Walter Withers


Walter Herbert Withers was an English-born Australian landscape artist and a member of the Heidelberg School of Australian impressionists.

Biography

Withers was born on 22 October 1854, at Handsworth, to Edwin Withers. His father objected to his becoming a professional painter.
During the period of his black and white work, Withers executed, in chalk, portraits for reproduction, that of the Count von Bismark being an especially fine example of his work in this direction. In his spare time Withers sought to cultivate his art, and eventually had work accepted for exhibition in the Old Academy, Melbourne.
In 1887, Withers went to Europe, and there he married Fanny Flinn in October. He and his wife settled in a small flat in Paris and he studied at the Académie Julian.
In 1890, Withers and his family moved into Charterisville Estate in East Ivanhoe.
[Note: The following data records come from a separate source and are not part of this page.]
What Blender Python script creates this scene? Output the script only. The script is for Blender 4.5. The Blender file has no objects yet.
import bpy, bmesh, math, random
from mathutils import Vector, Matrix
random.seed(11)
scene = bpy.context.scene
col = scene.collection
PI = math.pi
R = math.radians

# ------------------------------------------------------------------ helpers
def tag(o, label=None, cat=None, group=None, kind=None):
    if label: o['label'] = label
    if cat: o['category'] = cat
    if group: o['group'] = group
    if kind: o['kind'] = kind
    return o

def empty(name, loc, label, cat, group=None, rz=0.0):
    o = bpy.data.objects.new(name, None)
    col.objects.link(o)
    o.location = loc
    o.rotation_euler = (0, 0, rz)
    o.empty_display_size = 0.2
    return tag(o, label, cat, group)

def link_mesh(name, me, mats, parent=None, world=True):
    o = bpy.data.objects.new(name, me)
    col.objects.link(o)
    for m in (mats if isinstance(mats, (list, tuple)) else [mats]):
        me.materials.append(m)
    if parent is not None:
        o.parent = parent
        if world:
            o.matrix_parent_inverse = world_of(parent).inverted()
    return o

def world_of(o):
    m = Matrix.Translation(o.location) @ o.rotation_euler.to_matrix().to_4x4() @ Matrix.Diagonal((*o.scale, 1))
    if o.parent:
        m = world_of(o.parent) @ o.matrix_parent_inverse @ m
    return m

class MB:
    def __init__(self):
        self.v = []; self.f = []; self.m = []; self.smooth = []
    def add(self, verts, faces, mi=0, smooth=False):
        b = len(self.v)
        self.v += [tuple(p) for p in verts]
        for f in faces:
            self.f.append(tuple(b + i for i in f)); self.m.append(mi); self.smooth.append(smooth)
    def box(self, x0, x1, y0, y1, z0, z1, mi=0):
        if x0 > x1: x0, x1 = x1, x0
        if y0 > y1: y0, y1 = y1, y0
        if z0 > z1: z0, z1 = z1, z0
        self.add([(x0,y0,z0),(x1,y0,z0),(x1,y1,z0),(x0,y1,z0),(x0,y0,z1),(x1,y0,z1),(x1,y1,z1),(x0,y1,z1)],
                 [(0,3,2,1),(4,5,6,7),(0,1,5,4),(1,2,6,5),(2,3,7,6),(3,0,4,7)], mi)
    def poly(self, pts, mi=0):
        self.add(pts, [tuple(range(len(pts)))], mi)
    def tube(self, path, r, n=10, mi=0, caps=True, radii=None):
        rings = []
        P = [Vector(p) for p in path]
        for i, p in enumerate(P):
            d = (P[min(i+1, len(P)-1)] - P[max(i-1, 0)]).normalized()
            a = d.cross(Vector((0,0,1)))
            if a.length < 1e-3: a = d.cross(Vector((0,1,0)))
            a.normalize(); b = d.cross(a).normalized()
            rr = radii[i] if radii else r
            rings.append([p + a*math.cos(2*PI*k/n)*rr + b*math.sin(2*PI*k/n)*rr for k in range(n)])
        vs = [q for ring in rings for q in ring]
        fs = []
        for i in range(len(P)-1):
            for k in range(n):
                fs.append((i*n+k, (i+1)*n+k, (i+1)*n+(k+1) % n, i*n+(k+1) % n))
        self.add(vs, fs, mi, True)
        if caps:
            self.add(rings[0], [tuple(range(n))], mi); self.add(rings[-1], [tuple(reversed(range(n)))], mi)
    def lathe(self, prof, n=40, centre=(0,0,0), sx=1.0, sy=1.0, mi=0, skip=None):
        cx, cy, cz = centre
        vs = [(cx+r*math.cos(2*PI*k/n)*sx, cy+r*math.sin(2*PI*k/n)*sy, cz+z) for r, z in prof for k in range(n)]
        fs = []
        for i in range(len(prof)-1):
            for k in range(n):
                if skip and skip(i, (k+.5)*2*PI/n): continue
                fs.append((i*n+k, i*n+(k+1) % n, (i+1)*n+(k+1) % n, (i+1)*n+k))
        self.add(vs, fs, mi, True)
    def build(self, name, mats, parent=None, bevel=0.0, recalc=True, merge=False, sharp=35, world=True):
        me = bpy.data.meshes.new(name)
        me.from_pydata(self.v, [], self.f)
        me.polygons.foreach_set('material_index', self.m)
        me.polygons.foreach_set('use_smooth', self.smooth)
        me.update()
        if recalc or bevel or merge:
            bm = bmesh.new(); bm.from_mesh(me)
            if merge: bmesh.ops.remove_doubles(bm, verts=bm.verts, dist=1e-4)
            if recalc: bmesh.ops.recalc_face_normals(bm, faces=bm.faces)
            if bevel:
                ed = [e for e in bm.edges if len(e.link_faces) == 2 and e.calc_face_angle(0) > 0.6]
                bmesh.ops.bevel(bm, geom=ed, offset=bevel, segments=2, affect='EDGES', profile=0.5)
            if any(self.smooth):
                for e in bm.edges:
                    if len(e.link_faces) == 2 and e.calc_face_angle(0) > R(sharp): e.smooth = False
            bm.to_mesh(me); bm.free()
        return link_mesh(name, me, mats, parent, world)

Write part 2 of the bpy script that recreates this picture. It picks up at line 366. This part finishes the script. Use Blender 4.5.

In 1903, they moved for the last time to Eltham, to a timber house on the corner of Bolton and Brougham Streets. Here, Withers added a studio, where he painted many works featuring the local landscape.

Influence

Withers's influence as a painter, upon younger art students of his time, was marked. His pupils included Percy Lindsay, and his younger brother Norman Lindsay.
In 1891, he opened a studio in Collins Street West. From 1894, Withers spent the next four years in a cottage in Cape Street, Heidelberg, Victoria. It was here that he painted some of his finest work, of the fin de siècle period.
The Selector's Home, painted in 1895, was an achievement that won the admiration of Arthur Streeton and Fred McCubbin.
After his death his work was successful in exhibitions at Sedon Galleries, where on one occasion it was exhibited with the work of his son, C. Meynell Withers.
He died in Eltham, Victoria, on 13 October 1914 and was outlived by his wife and four children, including Margery Withers, who was also a painter. He was buried at the Anglican Church of Saint Helena.